Sunday, November 28, 2010

Love and Hate

After the Republican sweep of the house in the recent mid-term elections my brother and I got on the phone to commiserate about the state of politics such that candidates no longer stand for anything and votes are decided largely by what people are against. We decided that this is like most things an outgrowth of the frustration at the hard work it takes to love versus the relative ease of hate. This is one of those eternal themes, and as such was a major subject of the Star Wars films.

Remember how easy it was for Luke to be tempted by the Dark Side? Where power was immediate? But the other side of the Force (light, or good, I don't recall if it was definitively named) wasn't so easy to master. It took work and it took dedication, but the implication was that if realized it was a million times more awesome.

The mundane allegory in our society is love and the fact that it takes work and conviction is something a lot of people find frustrating. They want it and they want it now and ultimately being frustrated in this expectation (any by taking the wrong approach) is what I think sends people to rail against everything policy-related except the universal wish list item of not paying more taxes.

I'd also like to point out that I'm not saying this love/hate dichotomy cleaves evenly across political dispositions or party lines. I don't think it does at all. In fact, I'd wager that most of the love is in the middle where most of us live. That why it's so disappointing to hear wholesale rejection of any policy solutions aimed at addressing this group of haters hijacking the dialog.

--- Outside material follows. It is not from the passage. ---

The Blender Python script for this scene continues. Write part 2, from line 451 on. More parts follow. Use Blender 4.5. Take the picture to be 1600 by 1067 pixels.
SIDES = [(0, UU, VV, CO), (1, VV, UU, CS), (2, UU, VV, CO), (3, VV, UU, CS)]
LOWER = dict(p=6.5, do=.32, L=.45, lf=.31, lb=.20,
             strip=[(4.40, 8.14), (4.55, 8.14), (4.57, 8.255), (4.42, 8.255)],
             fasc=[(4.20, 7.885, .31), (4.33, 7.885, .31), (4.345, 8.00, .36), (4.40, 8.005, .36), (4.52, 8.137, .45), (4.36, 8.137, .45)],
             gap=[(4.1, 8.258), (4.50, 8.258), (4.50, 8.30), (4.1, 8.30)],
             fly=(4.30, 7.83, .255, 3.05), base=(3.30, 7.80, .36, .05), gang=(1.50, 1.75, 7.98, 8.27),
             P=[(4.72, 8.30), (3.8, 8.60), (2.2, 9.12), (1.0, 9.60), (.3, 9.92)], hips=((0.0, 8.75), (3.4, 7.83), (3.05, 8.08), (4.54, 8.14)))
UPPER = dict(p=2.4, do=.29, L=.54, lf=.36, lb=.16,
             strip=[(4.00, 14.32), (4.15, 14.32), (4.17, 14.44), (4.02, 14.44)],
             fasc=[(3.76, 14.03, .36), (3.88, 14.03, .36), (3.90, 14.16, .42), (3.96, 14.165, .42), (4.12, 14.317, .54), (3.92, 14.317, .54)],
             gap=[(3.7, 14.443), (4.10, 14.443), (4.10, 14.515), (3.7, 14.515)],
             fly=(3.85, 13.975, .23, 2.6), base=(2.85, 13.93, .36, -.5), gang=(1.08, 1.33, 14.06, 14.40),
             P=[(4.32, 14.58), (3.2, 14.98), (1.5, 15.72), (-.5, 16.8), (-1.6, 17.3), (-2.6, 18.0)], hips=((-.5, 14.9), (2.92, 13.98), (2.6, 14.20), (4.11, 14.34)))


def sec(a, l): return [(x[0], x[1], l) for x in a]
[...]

Thus bummed out, and on Thanksgiving no less after having contributed to the consumption of no fewer than 4 Turkeys, 2 kegs, 4 cases of beer, and 2 cases of wine in the name of love, goddamit, I'll leave you with this: 

There's a maxim from the sport of kayaking called 'point positive.' I learned this on the Payette River in Idaho and its simple advice is to focus on where you'd like to go, rather than where you wouldn't. Otherwise the avoidables tend to behave like black holes and the aspirables tend to become holy grails.